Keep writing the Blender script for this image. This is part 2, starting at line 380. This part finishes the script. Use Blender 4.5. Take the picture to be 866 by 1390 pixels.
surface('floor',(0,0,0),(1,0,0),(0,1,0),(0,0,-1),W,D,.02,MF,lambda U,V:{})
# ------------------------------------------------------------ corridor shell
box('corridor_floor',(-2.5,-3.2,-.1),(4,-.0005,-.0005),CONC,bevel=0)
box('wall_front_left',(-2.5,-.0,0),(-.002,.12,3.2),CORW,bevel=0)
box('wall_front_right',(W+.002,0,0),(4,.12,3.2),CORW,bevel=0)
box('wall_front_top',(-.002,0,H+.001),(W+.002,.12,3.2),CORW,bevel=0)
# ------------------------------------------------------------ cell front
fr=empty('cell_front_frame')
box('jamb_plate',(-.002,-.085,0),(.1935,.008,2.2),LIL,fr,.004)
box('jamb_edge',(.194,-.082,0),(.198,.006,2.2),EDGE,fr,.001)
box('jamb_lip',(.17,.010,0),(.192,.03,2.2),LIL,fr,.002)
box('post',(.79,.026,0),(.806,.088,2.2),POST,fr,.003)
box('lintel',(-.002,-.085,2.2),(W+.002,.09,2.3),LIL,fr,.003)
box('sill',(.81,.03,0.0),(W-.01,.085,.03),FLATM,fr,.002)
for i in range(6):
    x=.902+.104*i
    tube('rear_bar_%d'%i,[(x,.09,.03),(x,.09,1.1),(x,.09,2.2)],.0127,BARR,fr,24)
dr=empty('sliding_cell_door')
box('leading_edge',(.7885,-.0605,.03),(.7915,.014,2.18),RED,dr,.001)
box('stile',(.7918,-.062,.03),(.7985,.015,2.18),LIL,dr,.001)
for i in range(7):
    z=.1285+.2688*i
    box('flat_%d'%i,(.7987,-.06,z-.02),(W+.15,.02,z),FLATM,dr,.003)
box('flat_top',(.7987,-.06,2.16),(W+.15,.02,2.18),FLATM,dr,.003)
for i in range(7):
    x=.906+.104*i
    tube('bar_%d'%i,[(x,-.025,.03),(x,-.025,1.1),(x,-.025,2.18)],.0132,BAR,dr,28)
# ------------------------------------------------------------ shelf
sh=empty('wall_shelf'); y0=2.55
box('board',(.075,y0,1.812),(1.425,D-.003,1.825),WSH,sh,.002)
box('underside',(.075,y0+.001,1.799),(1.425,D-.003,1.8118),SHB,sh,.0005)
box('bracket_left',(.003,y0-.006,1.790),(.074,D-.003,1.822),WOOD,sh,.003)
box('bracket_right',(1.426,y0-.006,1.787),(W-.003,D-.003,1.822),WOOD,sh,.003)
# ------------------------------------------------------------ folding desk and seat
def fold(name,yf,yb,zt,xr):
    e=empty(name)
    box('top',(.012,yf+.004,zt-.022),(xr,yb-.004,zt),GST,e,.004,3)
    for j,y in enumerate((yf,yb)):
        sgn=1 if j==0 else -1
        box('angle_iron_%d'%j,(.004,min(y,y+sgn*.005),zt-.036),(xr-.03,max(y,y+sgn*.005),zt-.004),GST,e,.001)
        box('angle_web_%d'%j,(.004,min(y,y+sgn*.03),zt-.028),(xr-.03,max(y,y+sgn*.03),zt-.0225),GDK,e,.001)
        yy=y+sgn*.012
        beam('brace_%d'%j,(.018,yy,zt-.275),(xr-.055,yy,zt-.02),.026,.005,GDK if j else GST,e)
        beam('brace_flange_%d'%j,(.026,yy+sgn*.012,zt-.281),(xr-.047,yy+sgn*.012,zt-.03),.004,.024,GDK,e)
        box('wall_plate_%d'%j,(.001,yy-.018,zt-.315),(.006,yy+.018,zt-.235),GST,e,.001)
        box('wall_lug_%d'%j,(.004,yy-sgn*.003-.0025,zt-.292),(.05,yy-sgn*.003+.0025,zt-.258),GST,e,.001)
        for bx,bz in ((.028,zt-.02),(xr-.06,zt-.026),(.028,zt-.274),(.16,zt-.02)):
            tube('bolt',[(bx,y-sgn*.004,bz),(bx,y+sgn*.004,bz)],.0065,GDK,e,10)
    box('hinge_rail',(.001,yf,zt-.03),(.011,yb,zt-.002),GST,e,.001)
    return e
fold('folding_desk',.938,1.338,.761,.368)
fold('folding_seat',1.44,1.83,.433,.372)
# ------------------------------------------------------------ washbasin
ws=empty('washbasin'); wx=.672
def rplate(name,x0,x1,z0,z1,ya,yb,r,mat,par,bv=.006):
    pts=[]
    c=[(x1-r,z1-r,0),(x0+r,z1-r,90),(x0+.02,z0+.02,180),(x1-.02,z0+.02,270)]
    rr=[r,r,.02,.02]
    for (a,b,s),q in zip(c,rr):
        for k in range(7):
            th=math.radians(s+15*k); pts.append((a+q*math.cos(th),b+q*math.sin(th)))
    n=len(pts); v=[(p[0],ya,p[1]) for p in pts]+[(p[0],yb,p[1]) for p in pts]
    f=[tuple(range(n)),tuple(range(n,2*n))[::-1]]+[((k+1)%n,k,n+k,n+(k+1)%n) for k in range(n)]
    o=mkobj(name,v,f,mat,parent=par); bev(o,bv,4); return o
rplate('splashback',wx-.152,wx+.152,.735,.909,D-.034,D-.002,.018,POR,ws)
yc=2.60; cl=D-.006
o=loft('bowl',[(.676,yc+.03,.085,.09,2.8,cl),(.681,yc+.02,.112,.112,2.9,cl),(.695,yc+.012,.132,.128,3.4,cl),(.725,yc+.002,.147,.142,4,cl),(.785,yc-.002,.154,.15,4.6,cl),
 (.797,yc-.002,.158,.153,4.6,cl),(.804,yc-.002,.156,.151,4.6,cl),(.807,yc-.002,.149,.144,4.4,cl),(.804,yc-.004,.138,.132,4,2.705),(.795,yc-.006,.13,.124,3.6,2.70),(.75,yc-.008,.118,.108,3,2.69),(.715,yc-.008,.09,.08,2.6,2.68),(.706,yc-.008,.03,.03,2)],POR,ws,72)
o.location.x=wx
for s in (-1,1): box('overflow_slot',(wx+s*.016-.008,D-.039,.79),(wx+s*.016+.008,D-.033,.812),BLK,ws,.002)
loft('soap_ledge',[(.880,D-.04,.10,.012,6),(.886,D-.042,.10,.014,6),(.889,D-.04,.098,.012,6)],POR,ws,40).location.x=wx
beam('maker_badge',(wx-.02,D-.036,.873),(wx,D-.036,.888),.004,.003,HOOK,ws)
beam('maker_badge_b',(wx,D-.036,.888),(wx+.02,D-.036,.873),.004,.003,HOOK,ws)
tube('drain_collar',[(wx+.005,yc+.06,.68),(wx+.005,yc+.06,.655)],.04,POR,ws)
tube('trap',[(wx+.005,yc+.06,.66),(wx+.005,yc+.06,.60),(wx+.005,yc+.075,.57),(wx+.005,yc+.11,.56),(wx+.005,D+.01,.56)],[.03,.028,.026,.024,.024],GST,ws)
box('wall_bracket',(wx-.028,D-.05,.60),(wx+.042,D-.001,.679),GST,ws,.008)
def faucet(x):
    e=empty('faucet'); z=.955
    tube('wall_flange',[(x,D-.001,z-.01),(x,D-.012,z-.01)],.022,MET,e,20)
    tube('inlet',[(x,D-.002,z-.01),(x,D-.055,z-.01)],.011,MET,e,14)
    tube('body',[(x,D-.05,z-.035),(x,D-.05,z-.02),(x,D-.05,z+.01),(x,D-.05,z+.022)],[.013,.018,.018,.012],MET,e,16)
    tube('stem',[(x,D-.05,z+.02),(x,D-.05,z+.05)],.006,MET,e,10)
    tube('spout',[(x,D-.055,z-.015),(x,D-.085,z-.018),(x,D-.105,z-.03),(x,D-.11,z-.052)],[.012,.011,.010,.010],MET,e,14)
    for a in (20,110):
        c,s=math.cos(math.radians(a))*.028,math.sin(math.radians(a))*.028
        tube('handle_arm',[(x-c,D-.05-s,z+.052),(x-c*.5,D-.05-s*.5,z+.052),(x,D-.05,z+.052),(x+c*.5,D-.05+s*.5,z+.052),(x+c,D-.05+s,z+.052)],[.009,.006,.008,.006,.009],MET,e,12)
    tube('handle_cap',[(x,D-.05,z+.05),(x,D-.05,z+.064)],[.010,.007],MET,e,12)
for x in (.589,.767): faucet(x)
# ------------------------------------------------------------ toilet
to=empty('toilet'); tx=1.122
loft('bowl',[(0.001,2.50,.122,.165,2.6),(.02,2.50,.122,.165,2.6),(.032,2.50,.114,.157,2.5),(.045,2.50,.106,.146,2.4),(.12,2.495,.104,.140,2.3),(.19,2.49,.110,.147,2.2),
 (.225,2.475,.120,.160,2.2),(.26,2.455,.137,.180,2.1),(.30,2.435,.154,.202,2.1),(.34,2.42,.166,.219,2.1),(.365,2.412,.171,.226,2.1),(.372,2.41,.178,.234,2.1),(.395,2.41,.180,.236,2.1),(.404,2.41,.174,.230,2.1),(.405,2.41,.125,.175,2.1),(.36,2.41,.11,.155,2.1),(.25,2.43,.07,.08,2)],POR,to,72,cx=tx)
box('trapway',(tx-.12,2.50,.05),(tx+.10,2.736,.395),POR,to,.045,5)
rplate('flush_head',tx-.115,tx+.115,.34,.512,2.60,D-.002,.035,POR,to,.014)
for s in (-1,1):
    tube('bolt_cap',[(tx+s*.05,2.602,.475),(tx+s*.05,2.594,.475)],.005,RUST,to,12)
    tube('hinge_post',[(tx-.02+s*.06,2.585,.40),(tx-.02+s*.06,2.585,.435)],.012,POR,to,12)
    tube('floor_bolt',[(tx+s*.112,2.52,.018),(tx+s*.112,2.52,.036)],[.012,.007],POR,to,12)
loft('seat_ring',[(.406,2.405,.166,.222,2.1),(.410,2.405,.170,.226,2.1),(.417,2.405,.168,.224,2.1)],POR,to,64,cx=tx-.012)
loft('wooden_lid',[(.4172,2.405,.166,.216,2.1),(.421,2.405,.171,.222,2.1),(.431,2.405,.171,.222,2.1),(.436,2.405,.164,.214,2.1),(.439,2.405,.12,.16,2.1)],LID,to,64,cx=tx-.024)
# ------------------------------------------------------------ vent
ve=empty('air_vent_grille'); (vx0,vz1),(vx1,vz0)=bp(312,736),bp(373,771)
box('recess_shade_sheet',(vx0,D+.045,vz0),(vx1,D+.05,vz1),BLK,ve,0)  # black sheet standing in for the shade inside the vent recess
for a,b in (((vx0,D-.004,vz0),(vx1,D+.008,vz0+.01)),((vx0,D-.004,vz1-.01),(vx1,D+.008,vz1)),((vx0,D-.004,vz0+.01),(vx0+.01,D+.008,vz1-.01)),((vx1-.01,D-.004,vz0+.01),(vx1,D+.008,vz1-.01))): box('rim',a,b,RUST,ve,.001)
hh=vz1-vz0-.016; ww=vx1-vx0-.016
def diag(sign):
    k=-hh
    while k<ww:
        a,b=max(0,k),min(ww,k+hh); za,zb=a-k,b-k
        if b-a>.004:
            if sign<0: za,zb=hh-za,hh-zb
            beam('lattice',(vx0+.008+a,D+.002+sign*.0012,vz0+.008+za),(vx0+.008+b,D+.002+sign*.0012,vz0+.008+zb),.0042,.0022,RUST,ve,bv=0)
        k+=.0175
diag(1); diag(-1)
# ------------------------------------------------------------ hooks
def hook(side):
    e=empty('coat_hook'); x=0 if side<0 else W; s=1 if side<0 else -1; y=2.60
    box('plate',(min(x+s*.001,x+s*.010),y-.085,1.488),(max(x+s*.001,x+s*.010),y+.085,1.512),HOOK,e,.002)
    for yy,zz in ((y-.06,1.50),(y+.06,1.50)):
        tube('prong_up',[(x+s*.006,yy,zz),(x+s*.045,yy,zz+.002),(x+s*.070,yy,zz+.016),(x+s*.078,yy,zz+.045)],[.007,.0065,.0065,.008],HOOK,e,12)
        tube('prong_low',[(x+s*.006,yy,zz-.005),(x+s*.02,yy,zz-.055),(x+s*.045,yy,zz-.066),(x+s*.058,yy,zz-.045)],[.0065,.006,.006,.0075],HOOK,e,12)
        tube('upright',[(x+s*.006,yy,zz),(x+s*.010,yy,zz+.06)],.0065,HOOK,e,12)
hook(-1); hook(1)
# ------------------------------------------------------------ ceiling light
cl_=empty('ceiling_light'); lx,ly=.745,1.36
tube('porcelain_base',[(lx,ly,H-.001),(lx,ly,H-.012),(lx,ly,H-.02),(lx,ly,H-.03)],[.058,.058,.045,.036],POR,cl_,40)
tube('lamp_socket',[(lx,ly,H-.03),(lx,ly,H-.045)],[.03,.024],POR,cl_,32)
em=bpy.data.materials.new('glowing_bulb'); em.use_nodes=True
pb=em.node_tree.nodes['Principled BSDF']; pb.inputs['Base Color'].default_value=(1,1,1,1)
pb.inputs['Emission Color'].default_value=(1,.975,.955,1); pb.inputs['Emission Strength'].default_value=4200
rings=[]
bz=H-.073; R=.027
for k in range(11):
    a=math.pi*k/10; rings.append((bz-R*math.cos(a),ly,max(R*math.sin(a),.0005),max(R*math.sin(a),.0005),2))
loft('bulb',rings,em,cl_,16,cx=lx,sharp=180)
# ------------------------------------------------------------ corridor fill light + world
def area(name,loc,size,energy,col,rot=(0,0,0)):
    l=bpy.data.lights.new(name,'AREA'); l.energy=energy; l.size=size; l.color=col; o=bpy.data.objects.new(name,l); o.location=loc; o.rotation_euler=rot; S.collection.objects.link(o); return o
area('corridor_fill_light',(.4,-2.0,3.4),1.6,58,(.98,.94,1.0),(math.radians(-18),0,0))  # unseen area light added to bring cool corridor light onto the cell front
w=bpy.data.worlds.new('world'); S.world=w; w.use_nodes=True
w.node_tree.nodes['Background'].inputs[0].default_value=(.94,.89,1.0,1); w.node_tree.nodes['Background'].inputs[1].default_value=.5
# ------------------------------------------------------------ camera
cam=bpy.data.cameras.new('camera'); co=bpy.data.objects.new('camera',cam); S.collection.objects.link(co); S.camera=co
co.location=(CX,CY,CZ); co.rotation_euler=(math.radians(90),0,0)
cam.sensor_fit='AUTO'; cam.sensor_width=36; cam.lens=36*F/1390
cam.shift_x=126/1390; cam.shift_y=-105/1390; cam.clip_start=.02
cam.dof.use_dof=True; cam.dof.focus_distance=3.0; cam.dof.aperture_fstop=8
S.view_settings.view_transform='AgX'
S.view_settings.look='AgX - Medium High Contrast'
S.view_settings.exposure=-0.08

## WHAT TO DO
Look at the material above and copy, word for word, its lines from the first through the one containing "box('board',(.075,y0,1.812),(1.425,D-.003,1.825),WSH,sh,.002)".

## TASK RESULT
Keep writing the Blender script for this image. This is part 2, starting at line 380. This part finishes the script. Use Blender 4.5. Take the picture to be 866 by 1390 pixels.
surface('floor',(0,0,0),(1,0,0),(0,1,0),(0,0,-1),W,D,.02,MF,lambda U,V:{})
# ------------------------------------------------------------ corridor shell
box('corridor_floor',(-2.5,-3.2,-.1),(4,-.0005,-.0005),CONC,bevel=0)
box('wall_front_left',(-2.5,-.0,0),(-.002,.12,3.2),CORW,bevel=0)
box('wall_front_right',(W+.002,0,0),(4,.12,3.2),CORW,bevel=0)
box('wall_front_top',(-.002,0,H+.001),(W+.002,.12,3.2),CORW,bevel=0)
# ------------------------------------------------------------ cell front
fr=empty('cell_front_frame')
box('jamb_plate',(-.002,-.085,0),(.1935,.008,2.2),LIL,fr,.004)
box('jamb_edge',(.194,-.082,0),(.198,.006,2.2),EDGE,fr,.001)
box('jamb_lip',(.17,.010,0),(.192,.03,2.2),LIL,fr,.002)
box('post',(.79,.026,0),(.806,.088,2.2),POST,fr,.003)
box('lintel',(-.002,-.085,2.2),(W+.002,.09,2.3),LIL,fr,.003)
box('sill',(.81,.03,0.0),(W-.01,.085,.03),FLATM,fr,.002)
for i in range(6):
    x=.902+.104*i
    tube('rear_bar_%d'%i,[(x,.09,.03),(x,.09,1.1),(x,.09,2.2)],.0127,BARR,fr,24)
dr=empty('sliding_cell_door')
box('leading_edge',(.7885,-.0605,.03),(.7915,.014,2.18),RED,dr,.001)
box('stile',(.7918,-.062,.03),(.7985,.015,2.18),LIL,dr,.001)
for i in range(7):
    z=.1285+.2688*i
    box('flat_%d'%i,(.7987,-.06,z-.02),(W+.15,.02,z),FLATM,dr,.003)
box('flat_top',(.7987,-.06,2.16),(W+.15,.02,2.18),FLATM,dr,.003)
for i in range(7):
    x=.906+.104*i
    tube('bar_%d'%i,[(x,-.025,.03),(x,-.025,1.1),(x,-.025,2.18)],.0132,BAR,dr,28)
# ------------------------------------------------------------ shelf
sh=empty('wall_shelf'); y0=2.55
box('board',(.075,y0,1.812),(1.425,D-.003,1.825),WSH,sh,.002)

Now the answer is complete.